No seu caso, entende que o sistema "decidiu que precisava" de o eliminar.

"Se não me eliminava pela destruição da minha reputação, da minha imagem pública, convertendo-me num pária, como fez Goebbels aos judeus na Alemanha nazi, então [o sistema iria eliminar-me] através da morte real, com um assassinato encomendado a sicários ou forjado.
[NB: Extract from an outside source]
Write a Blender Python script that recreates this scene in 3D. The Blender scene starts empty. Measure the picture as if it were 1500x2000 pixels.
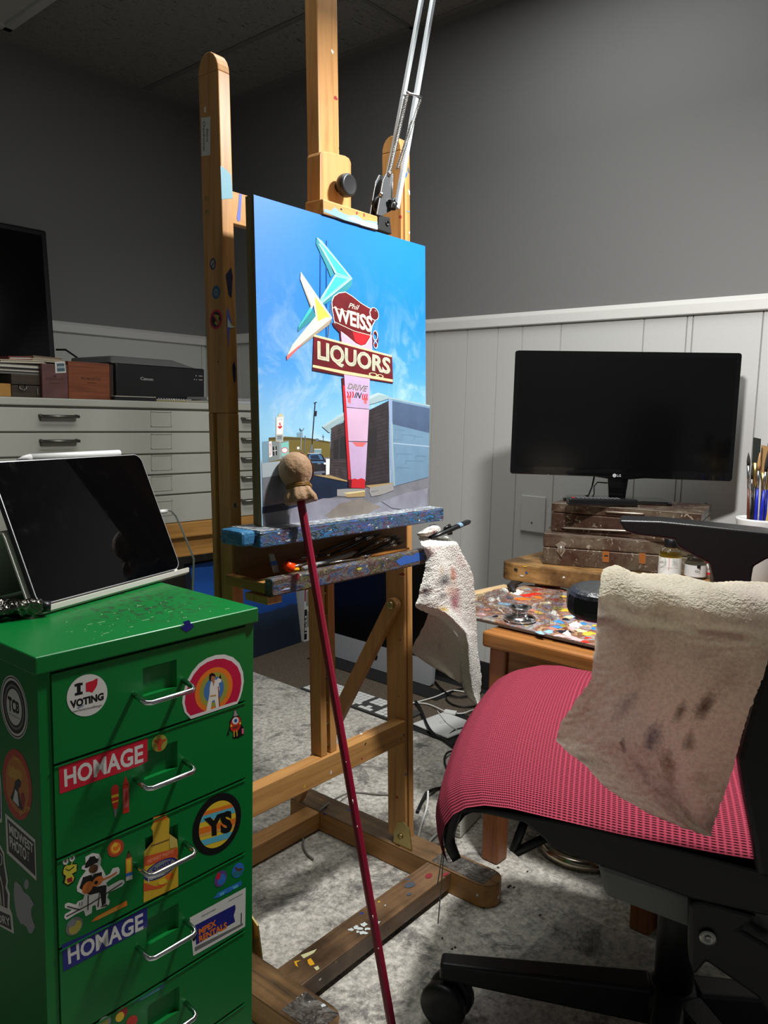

Quando me dei conta disso, que estava relativamente sozinho, tomei a atitude radical da defesa da vida, porque recuar é também uma estratégia de luta", sustentou, sobre o seu exílio.

Para o político brasileiro, as causas que defende "não precisam de mais um mártir", mas sim de "um ativista atento, até com um segurança que se pode colocar à frente de um tiro - ele atirou um ovo, mas se estivesse com uma arma tinha dado um tiro", disse, referindo-se a um homem que tentou atirar ovos contra Jean Wyllys, durante a cerimónia de hoje.

Jean Wyllys acredita que a pessoa que lhe atirou o ovo o fez por causa das notícias falsas escritas contra si, mas que, no fundo, a base está no "monstro" que habita nas pessoas.

Monstro esse, vinca, que Bolsonaro alimentou durante a campanha, que, ao proferir discursos de ódio, "pôs para fora os monstros que habitam na maioria das pessoas, que não querem reconhecer em si mesmas esses monstros".

Questionado por um dos participantes, sobre qual o caminho para reverter a situação brasileira, Jean Wyllys afirmou que os partidos e movimentos sociais têm de conseguir falar com as pessoas, utilizando expressões que elas entendam, recordando-se de um padre que o fez entender o porquê do mundo ser injusto e o porquê de passar fome.

"Isso era fundamental para organizar uma resistência", vincou.

Entende que os partidos de esquerda não devem ficar colados à luta de classes e que consigam ter a capacidade de agregar pessoas que se mobilizam por outras causas, como as questões LGBT ou o ambiente.

Voltando ao 'monstro', Jean Wyllys considerou que há também muito trabalho a ser feito para desconstruir o medo.

"As pessoas que votaram na extrema-direita não são más por natureza. São pessoas equivocadas, manipuladas, que têm o medo manipulado. Tem de haver manifestações de aproximação, ações que desconstruam esse medo. Não vamos deixar que a direita manipule o medo", vincou.

Para além disso, encontra no Brasil uma esquerda - seja partidos ou movimentos sociais - "com dificuldades de união e de ação estratégica conjunta".

Jean Wyllys apontou para críticas feitas a pessoas como a cantora Daniela Mercury por apropriação cultural ou ao humorista Gregório Duvivier por "roubar protagonismo" à mulher ao participar numa campanha sobre aborto.

"Muitas vezes, erramos no método e no tom. Não podemos afastar de nós aliados importantes. Precisamos de gastar energia com quem de facto é racista e homofóbico", vincou, mostrando-se incomodado com a desunião da esquerda brasileira.

Por agora, apesar de estar "do outro lado do mundo", Jean Wyllys garante que vai continuar a luta.

"Pensavam que eu ficaria para morrer [no Brasil], mas eu estou vivo, cada vez mais vivo", disse.


Notícia atualizada às 13:58, de quarta-feira, dia 27 de fevereiro.